-- BEGIN --
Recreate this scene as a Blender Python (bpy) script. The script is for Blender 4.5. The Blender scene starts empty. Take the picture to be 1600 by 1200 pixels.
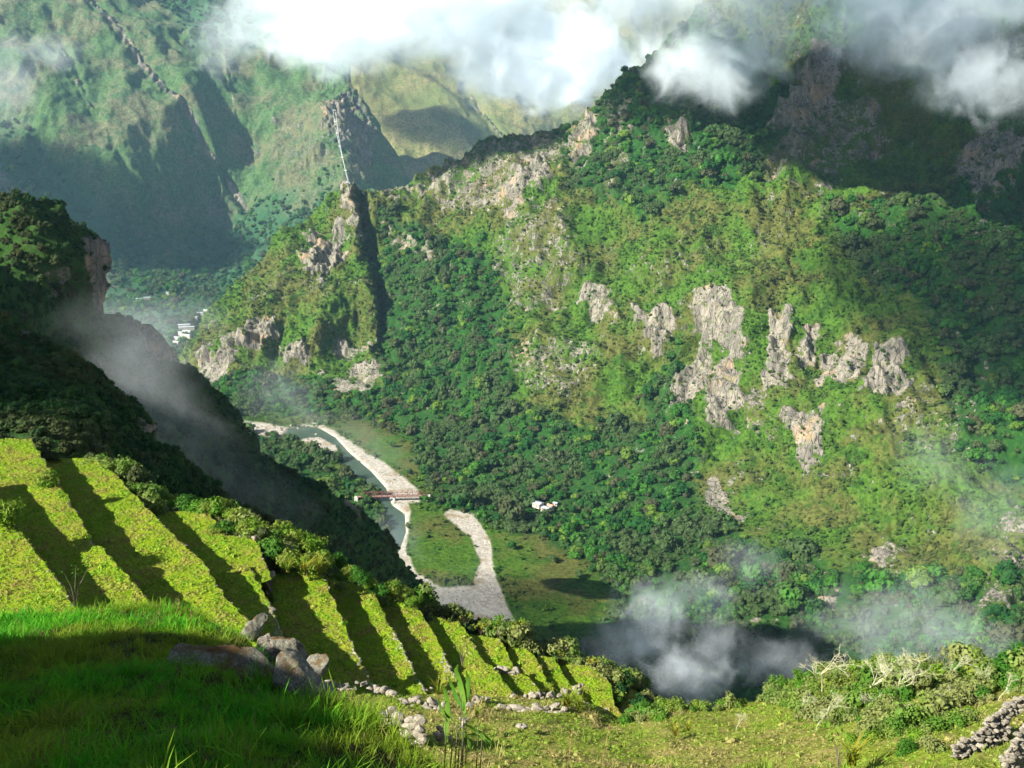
import bpy, math, random
import numpy as np
from mathutils import Vector, Matrix

random.seed(7)
RNG = np.random.default_rng(11)
scene = bpy.context.scene
col = scene.collection

_ORD = "first second third fourth fifth sixth seventh eighth ninth tenth eleventh twelfth thirteenth fourteenth fifteenth sixteenth seventeenth eighteenth nineteenth twentieth".split()
def nth(k):
    if k < 20: return _ORD[k]
    t, u = divmod(k + 1, 10)
    w = {2: "twent", 3: "thirt", 4: "fort", 5: "fift"}[t]
    return w + ("ieth" if u == 0 else "y-" + _ORD[u - 1])
def by_landmark(items, marks, text):
    '''items: (object, px, py); a label that counts each thing outward from the landmark nearest to it'''
    near = {}
    for o, x, y in items:
        m = min(marks, key=lambda m: (m[1] - x) ** 2 + (m[2] - y) ** 2)
        near.setdefault(m[0], []).append(((m[1] - x) ** 2 + (m[2] - y) ** 2, o))
    for m, l in near.items():
        for k, (_, o) in enumerate(sorted(l, key=lambda a: a[0])):
            o["label"] = text % ("nearest" if k == 0 else nth(k) + " nearest", m)

# ------------------------------------------------------------------ camera, sky, sun, exposure
PITCH = math.radians(14.0)
FPX = 1504.0
cam_d = bpy.data.cameras.new("camera")
cam_d.sensor_width = 36.0
cam_d.lens = FPX / 1600 * 36
cam_d.clip_start = 0.1
cam_d.clip_end = 60000
cam = bpy.data.objects.new("camera", cam_d)
cam.rotation_euler = (math.pi / 2 - PITCH, 0, 0)
col.objects.link(cam)
scene.camera = cam

SUN_EL, SUN_AZ = math.radians(34), math.radians(238)      # azimuth of the sun, clockwise from +Y
SUN = np.array([math.sin(SUN_AZ) * math.cos(SUN_EL), math.cos(SUN_AZ) * math.cos(SUN_EL), math.sin(SUN_EL)])
world = bpy.data.worlds.new("World")
scene.world = world
world.use_nodes = True
wn, wl = world.node_tree.nodes, world.node_tree.links
wn.clear()
w_out = wn.new("ShaderNodeOutputWorld")
w_bg = wn.new("ShaderNodeBackground"); w_bg.inputs[1].default_value = 0.05
w_sky = wn.new("ShaderNodeTexSky"); w_sky.sky_type = 'NISHITA'; w_sky.sun_disc = False
w_sky.sun_elevation = SUN_EL; w_sky.sun_rotation = SUN_AZ; w_sky.altitude = 2400
w_tc = wn.new("ShaderNodeTexCoord"); w_sep = wn.new("ShaderNodeSeparateXYZ"); wl.new(w_tc.outputs["Generated"], w_sep.inputs[0])
w_n = wn.new("ShaderNodeTexNoise"); w_n.inputs["Scale"].default_value = 2.6; w_n.inputs["Detail"].default_value = 6; w_n.inputs["Roughness"].default_value = 0.55
wl.new(w_tc.outputs["Generated"], w_n.inputs["Vector"])
w_h = wn.new("ShaderNodeMapRange"); wl.new(w_sep.outputs[2], w_h.inputs[0]); w_h.inputs[1].default_value = 0.0; w_h.inputs[2].default_value = 0.32; w_h.inputs[3].default_value = 0.34; w_h.inputs[4].default_value = 0.0
w_a = wn.new("ShaderNodeMath"); w_a.operation = 'ADD'; wl.new(w_n.outputs[0], w_a.inputs[0]); wl.new(w_h.outputs[0], w_a.inputs[1])
w_r = wn.new("ShaderNodeMapRange"); wl.new(w_a.outputs[0], w_r.inputs[0]); w_r.inputs[1].default_value = 0.52; w_r.inputs[2].default_value = 0.66
w_cl = wn.new("ShaderNodeBackground"); w_cl.inputs[0].default_value = (0.96, 1.0, 1.0, 1); w_cl.inputs[1].default_value = 0.30
w_mx = wn.new("ShaderNodeMixShader")
wl.new(w_sky.outputs[0], w_bg.inputs[0]); wl.new(w_r.outputs[0], w_mx.inputs[0]); wl.new(w_bg.outputs[0], w_mx.inputs[1]); wl.new(w_cl.outputs[0], w_mx.inputs[2])
wl.new(w_mx.outputs[0], w_out.inputs[0])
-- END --
Write the material out again exactly as it appears, dropping the pictures.

• _Answer to the problem_
Recreate this scene as a Blender Python (bpy) script. The script is for Blender 4.5. The Blender scene starts empty. Take the picture to be 1600 by 1200 pixels.
import bpy, math, random
import numpy as np
from mathutils import Vector, Matrix

random.seed(7)
RNG = np.random.default_rng(11)
scene = bpy.context.scene
col = scene.collection

_ORD = "first second third fourth fifth sixth seventh eighth ninth tenth eleventh twelfth thirteenth fourteenth fifteenth sixteenth seventeenth eighteenth nineteenth twentieth".split()
def nth(k):
    if k < 20: return _ORD[k]
    t, u = divmod(k + 1, 10)
    w = {2: "twent", 3: "thirt", 4: "fort", 5: "fift"}[t]
    return w + ("ieth" if u == 0 else "y-" + _ORD[u - 1])
def by_landmark(items, marks, text):
    '''items: (object, px, py); a label that counts each thing outward from the landmark nearest to it'''
    near = {}
    for o, x, y in items:
        m = min(marks, key=lambda m: (m[1] - x) ** 2 + (m[2] - y) ** 2)
        near.setdefault(m[0], []).append(((m[1] - x) ** 2 + (m[2] - y) ** 2, o))
    for m, l in near.items():
        for k, (_, o) in enumerate(sorted(l, key=lambda a: a[0])):
            o["label"] = text % ("nearest" if k == 0 else nth(k) + " nearest", m)

# ------------------------------------------------------------------ camera, sky, sun, exposure
PITCH = math.radians(14.0)
FPX = 1504.0
cam_d = bpy.data.cameras.new("camera")
cam_d.sensor_width = 36.0
cam_d.lens = FPX / 1600 * 36
cam_d.clip_start = 0.1
cam_d.clip_end = 60000
cam = bpy.data.objects.new("camera", cam_d)
cam.rotation_euler = (math.pi / 2 - PITCH, 0, 0)
col.objects.link(cam)
scene.camera = cam

SUN_EL, SUN_AZ = math.radians(34), math.radians(238)      # azimuth of the sun, clockwise from +Y
SUN = np.array([math.sin(SUN_AZ) * math.cos(SUN_EL), math.cos(SUN_AZ) * math.cos(SUN_EL), math.sin(SUN_EL)])
world = bpy.data.worlds.new("World")
scene.world = world
world.use_nodes = True
wn, wl = world.node_tree.nodes, world.node_tree.links
wn.clear()
w_out = wn.new("ShaderNodeOutputWorld")
w_bg = wn.new("ShaderNodeBackground"); w_bg.inputs[1].default_value = 0.05
w_sky = wn.new("ShaderNodeTexSky"); w_sky.sky_type = 'NISHITA'; w_sky.sun_disc = False
w_sky.sun_elevation = SUN_EL; w_sky.sun_rotation = SUN_AZ; w_sky.altitude = 2400
w_tc = wn.new("ShaderNodeTexCoord"); w_sep = wn.new("ShaderNodeSeparateXYZ"); wl.new(w_tc.outputs["Generated"], w_sep.inputs[0])
w_n = wn.new("ShaderNodeTexNoise"); w_n.inputs["Scale"].default_value = 2.6; w_n.inputs["Detail"].default_value = 6; w_n.inputs["Roughness"].default_value = 0.55
wl.new(w_tc.outputs["Generated"], w_n.inputs["Vector"])
w_h = wn.new("ShaderNodeMapRange"); wl.new(w_sep.outputs[2], w_h.inputs[0]); w_h.inputs[1].default_value = 0.0; w_h.inputs[2].default_value = 0.32; w_h.inputs[3].default_value = 0.34; w_h.inputs[4].default_value = 0.0
w_a = wn.new("ShaderNodeMath"); w_a.operation = 'ADD'; wl.new(w_n.outputs[0], w_a.inputs[0]); wl.new(w_h.outputs[0], w_a.inputs[1])
w_r = wn.new("ShaderNodeMapRange"); wl.new(w_a.outputs[0], w_r.inputs[0]); w_r.inputs[1].default_value = 0.52; w_r.inputs[2].default_value = 0.66
w_cl = wn.new("ShaderNodeBackground"); w_cl.inputs[0].default_value = (0.96, 1.0, 1.0, 1); w_cl.inputs[1].default_value = 0.30
w_mx = wn.new("ShaderNodeMixShader")
wl.new(w_sky.outputs[0], w_bg.inputs[0]); wl.new(w_r.outputs[0], w_mx.inputs[0]); wl.new(w_bg.outputs[0], w_mx.inputs[1]); wl.new(w_cl.outputs[0], w_mx.inputs[2])
wl.new(w_mx.outputs[0], w_out.inputs[0])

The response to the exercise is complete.